Designed for industrial environments

The iDAQ-784 and the surrounding ecosystem are designed to provide reliable performance in demanding industrial settings. The module is rated for a wide operating temperature range of –40°F to 158°F and up to 90% relative humidity (non-condensing).

The module is also designed to combat the electromagnetic noise commonly found in factory environments; it features built-in digital signal filtering to enhance signal clarity, and each channel supports differential signal inputs for excellent common-mode noise rejection.

This design philosophy extends to ecosystem accessories, which feature rugged designs built to DIN-rail standards for secure installation inside industrial cabinets. This combination of environmental hardiness, noise immunity, and rugged physical integration enables high-precision system characterization for advanced automation applications.

Building a high-speed, high-precision DAQ system

The first step in building the DAQ system is physically connecting the sensors. This process begins by connecting the sensor leads to a terminal block. The Advantech ADAM-3937-BE interface module (Figure 2) is a ready-made solution for this purpose. This 37-position block is designed for DIN-rail mounting and measures 87.2 mm × 112.5 mm × 51 mm to support ease of integration with standard, DB37-compatible industrial infrastructure.

Figure 2: The ADAM-3937-BE DIN-rail wiring board presents a universal interface solution for DB37-compatible hardware. (Image source: Advantech)

From this terminal block, signals can be routed to the iDAQ-784 via a cable assembly such as the PCL-10137-1E (Figure 3). This 3.28 ft., 37-pin, D-sub cable features thumbscrew fasteners for a sturdy connection. The aluminum/mylar foil and braided copper double-shielded construction supports signal integrity in electromagnetically noisy environments, typical of industrial motion applications.
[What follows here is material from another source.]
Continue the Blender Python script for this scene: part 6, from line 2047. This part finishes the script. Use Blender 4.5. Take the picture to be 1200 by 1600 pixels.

Longer variants are also available.

Figure 3: The PCL-10137-1E cable assembly features male 37-pin D-sub connectors for interfacing with the iDAQ-784. (Image source: Advantech)

The iDAQ modular ecosystem encompasses a diverse range of specialized I/O modules and terminal blocks, enabling designers to construct a rugged and scalable DAQ system tailored to their specific requirements.

iDAQ software tools

Once the hardware is assembled, the iDAQ system is programmed using the DAQNavi Software Development Kit (Figure 4), a free development environment. DAQNavi features a utility called Advantech Navigator, which enables designers to configure and function-test iDAQ devices without any programming. It can also be used to simulate devices, allowing designers to program and run applications without a physical DAQ device for flexible system development.

Figure 4: The free DAQNavi software environment is used with the iDAQ system. (Image source: Advantech)

DAQNavi supports host systems running 32- and 64-bit Windows operating systems, as well as several popular Linux distributions. Because the API functions remain the same across both platforms, migration requires no program modification, supporting future-proof integration. DAQNavi is compatible with many commonly used programming languages, including C#, C++, Visual Basic, Java, MATLAB, and LabVIEW, to facilitate user adoption.

Conclusion

Precise timing and synchronization are crucial for advanced robotic and industrial operations, enabling process optimization while maximizing equipment uptime and production efficiency. The Advantech iDAQ-784 module, along with its complete iDAQ ecosystem, offers a rugged and scalable solution to meet these high-performance demands.